Casou-se duas vezes. A primeira esposa faleceu, deixando duas meninas. Teve também de um romance, antes de casar, outras duas meninas. Posteriormente convolou núpcias com minha avó, no dia 22 de junho de 1901. Ela era natural do município. Ficara órfã dos pais muito cedo e fora adotada por sua tia e madrinha, primeira dama da cidade, esposa do Intendente (prefeito), com a qual tiveram catorze filhos: José Álvaro, Zenóbio, Nelson, Lauro, Lourdes, Roberto, Rubim, Otávio, Mayflower, Fulton, Nora, Delmas, David e Joe. Todos já falecidos. Os três primeiros com pouca idade e Lourdes ainda com cerca de 30 anos. Os demais tiveram vida longa, dos quais a Nora ultrapassou o centenário, chegando a 104 anos.
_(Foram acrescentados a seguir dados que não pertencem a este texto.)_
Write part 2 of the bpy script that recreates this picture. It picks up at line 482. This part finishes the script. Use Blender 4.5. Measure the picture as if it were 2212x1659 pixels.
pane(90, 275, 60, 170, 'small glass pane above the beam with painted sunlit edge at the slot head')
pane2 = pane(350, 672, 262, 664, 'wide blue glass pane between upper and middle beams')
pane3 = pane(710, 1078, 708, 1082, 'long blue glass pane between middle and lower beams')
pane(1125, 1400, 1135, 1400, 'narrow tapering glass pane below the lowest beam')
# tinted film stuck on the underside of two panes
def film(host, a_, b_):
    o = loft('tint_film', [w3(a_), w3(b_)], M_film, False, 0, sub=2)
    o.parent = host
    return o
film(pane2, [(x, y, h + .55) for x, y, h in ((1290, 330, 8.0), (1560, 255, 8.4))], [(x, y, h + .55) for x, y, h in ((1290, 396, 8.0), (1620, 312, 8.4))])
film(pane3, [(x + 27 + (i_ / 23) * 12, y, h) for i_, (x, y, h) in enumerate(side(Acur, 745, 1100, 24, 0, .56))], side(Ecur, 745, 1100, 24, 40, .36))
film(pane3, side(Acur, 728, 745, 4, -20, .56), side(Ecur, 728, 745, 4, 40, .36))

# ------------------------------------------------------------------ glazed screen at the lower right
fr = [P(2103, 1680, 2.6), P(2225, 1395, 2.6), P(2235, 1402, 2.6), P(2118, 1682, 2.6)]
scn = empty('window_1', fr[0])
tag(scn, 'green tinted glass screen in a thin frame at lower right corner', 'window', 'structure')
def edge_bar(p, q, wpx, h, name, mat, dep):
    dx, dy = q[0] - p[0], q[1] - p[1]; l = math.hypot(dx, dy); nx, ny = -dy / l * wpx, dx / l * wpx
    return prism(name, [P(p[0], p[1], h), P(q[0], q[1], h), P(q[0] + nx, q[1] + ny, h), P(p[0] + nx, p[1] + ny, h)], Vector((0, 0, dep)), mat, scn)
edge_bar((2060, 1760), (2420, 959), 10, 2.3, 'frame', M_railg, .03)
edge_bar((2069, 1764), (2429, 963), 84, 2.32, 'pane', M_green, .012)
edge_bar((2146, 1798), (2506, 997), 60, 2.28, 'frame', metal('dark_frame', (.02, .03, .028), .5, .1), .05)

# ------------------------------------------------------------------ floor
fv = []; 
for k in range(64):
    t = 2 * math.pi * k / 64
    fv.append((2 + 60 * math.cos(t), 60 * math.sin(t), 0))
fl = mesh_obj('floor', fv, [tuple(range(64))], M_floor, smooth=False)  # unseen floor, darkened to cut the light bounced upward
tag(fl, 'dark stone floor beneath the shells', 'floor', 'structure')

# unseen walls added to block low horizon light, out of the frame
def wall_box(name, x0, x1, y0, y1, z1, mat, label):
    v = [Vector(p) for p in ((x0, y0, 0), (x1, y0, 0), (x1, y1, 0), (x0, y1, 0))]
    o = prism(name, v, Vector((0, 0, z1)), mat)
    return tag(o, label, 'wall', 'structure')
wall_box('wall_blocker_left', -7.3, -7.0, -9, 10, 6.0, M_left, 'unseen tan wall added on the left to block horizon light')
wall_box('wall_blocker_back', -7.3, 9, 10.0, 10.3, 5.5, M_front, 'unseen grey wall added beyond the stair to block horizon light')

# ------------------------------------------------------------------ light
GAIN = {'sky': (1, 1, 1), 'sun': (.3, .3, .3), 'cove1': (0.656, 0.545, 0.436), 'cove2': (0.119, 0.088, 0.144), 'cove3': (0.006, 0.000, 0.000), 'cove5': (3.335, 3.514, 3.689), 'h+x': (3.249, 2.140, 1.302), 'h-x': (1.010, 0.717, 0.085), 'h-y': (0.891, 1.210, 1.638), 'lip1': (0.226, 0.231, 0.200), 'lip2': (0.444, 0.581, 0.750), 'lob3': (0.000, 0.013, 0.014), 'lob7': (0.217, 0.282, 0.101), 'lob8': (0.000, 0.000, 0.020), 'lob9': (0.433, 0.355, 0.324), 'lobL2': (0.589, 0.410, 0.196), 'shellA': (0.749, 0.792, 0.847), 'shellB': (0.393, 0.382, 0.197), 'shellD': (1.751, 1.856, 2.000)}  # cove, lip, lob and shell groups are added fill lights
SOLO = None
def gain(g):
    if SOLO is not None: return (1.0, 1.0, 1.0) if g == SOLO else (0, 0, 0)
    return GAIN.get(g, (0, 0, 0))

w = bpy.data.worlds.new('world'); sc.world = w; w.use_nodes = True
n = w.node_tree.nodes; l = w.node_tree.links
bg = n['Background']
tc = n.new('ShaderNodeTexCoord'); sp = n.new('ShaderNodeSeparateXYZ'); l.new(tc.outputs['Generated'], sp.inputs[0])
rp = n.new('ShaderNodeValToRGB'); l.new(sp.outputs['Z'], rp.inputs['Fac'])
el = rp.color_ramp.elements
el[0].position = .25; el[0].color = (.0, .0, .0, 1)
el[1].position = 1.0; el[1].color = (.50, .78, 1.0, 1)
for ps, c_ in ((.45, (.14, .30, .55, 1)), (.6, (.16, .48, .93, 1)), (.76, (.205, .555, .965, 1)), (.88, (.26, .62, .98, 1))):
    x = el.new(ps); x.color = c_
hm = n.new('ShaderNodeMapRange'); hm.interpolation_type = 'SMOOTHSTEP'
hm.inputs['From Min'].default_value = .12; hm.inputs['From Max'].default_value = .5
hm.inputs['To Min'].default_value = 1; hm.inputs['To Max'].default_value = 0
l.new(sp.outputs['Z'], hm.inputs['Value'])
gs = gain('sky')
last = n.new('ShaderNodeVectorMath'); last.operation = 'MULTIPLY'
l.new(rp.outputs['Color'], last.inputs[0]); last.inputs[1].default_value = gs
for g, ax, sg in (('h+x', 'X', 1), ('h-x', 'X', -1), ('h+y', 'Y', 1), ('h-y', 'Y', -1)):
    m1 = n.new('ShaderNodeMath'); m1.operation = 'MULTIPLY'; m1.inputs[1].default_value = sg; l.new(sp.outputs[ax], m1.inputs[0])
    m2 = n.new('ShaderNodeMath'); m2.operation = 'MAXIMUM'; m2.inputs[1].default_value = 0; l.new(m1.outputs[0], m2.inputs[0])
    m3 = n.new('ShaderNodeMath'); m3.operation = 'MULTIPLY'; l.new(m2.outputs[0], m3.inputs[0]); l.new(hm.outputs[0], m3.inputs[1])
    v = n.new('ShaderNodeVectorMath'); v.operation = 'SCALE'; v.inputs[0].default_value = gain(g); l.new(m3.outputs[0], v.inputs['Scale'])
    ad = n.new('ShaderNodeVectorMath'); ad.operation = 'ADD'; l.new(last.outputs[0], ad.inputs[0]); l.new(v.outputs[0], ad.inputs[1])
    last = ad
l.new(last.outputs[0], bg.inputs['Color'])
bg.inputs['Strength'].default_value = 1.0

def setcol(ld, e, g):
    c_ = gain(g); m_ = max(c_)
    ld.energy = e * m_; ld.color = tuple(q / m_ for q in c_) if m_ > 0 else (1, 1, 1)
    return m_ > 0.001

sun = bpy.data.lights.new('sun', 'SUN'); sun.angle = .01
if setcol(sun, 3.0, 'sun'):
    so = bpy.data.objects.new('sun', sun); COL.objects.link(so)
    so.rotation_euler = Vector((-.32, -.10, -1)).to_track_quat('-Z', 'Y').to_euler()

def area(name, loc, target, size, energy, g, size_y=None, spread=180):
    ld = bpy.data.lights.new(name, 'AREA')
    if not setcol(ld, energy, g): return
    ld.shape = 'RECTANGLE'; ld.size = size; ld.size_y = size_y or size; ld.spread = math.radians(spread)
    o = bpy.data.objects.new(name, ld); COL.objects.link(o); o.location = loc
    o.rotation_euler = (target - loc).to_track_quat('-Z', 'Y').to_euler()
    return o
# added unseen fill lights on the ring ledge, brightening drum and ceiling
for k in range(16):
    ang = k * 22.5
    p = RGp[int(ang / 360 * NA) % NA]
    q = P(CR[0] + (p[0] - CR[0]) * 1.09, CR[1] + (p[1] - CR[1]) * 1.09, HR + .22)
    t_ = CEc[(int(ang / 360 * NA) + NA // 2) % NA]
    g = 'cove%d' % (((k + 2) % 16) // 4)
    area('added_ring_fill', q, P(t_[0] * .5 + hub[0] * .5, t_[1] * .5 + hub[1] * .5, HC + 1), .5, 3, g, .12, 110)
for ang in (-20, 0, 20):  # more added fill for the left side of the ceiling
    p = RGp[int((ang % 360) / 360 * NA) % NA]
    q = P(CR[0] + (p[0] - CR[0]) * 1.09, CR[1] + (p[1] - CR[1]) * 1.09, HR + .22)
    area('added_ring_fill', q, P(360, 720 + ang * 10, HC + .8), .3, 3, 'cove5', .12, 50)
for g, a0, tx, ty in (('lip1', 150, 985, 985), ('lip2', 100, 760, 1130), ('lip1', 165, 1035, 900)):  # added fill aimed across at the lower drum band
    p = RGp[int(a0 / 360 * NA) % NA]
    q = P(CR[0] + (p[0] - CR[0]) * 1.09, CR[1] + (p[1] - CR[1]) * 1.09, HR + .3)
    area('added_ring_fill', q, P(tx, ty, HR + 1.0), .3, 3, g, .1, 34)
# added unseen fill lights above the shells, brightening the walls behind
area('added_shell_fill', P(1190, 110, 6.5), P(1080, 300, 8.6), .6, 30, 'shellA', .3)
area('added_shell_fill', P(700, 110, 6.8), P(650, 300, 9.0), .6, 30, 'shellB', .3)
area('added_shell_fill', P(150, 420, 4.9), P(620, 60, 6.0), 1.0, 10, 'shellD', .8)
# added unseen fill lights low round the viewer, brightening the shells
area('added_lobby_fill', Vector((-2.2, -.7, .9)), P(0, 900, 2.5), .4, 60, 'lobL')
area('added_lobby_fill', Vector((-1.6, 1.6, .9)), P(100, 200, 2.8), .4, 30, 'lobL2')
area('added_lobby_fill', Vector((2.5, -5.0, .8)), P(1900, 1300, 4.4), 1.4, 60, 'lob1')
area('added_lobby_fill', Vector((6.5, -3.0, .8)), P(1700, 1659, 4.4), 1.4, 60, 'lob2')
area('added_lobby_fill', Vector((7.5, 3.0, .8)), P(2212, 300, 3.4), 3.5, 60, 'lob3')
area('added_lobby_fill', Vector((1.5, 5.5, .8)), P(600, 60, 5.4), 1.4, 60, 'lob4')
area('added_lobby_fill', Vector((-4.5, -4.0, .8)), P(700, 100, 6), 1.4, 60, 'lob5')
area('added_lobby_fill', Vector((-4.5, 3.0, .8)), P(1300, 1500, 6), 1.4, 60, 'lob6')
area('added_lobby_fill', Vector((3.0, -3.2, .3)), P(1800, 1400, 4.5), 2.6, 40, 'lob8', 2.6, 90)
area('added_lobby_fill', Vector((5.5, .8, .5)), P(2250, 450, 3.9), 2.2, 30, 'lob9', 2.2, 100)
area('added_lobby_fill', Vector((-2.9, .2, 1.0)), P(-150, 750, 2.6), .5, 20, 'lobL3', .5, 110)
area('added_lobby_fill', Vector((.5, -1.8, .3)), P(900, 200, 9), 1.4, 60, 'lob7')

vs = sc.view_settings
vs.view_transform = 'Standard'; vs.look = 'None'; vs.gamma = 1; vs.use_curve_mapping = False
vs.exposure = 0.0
MINHA MÃE - MAYFLOWER RIKER
Minha mãe era uma mulher admirável, corajosa, resoluta e ousada, operosa e prendada, possuía o dom da praticidade e o gênio voluntarioso e obstinado das mulheres fortes, dotada de otimismo acendrado e acrisolado no mais autêntico amor celestial, capaz de feitos monumentais.
Suas qualidades intrínsecas transcendem as lindes em todas as suas dimensões, tamanho seu imenso potencial. Sua fé, firme e fiel, contemplava o ceu e o próprio Senhor Deus com total literalidade, acreditando na inerrância das Escrituras Sagradas. Tinha certeza de sua caminhada rumo ao paraíso para habitar com o Senhor Jesus ao findar sua existência terrena. Seu salmo preferido era o 91 e para nós constantemente repetia o versículo 5, do Salmo 37: “Entrega teus caminhos ao Senhor, confia nele e ele tudo o fará”.
Enfim, era uma guerreira admirável, enfrentou batalhas cruentas e à sua maneira sagrou-se vitoriosa. Podia chorar por alguns instantes diante de acontecimentos funestos, dramáticos ou trágicos, mas recuperava-se diante das adversidades, acreditando no poder do Senhor, como seu pastor e que nada lhe faltaria. Devemos muito a ela. Eu talvez seja o de maior débito, pois sempre teimoso e recalcitrante, a desgostei em muitos momentos, desde pequenino e isso era ela mesma quem dizia. Mas, mãe é mãe, e merece respeitosa devoção.
Em 1971 ela chegou em Imperatriz para me visitar, sem avisar, antes do meio dia. Havia vindo de Goiânia de ônibus e chegara a Tocantinópolis e à noite mesmo atravessou o Rio Tocantins em uma balsa improvisada, para Porto Franco, adentrando o território maranhense, onde retomou o ônibus. Imperatriz ainda não dispunha de telefone interurbano. Ela havia ido a São Paulo de avião.
Sua intrepidez inédita dava-lhe coragem para viajar de canoa à vela, de avião monomotor (o famoso teco-teco) com os meus irmãos, pousava na fazenda, acho que se fosse necessário ela usaria paraquedas, submarino ou um balão. O medo parece que passou longe dessa grande mulher.
Jamais esquecerei quando, ainda menino, ela dizia; “Estude para ser gente”. Naquele quadrante de minha vida não entendia o que ela queria dizer, mas quando concluí minha primeira faculdade fiz uma longa carta a ela, relembrando esse fato e tantos outros, sobretudo seu estímulo a que nos dedicássemos a ser bons profissionais. Dizia ela que o verdadeiro doutor é aquele que faz bem seu ofício. Assim, pelo seu conceito prático, o doutor pedreiro, o doutor padeiro, etc. deveriam ser reconhecidos.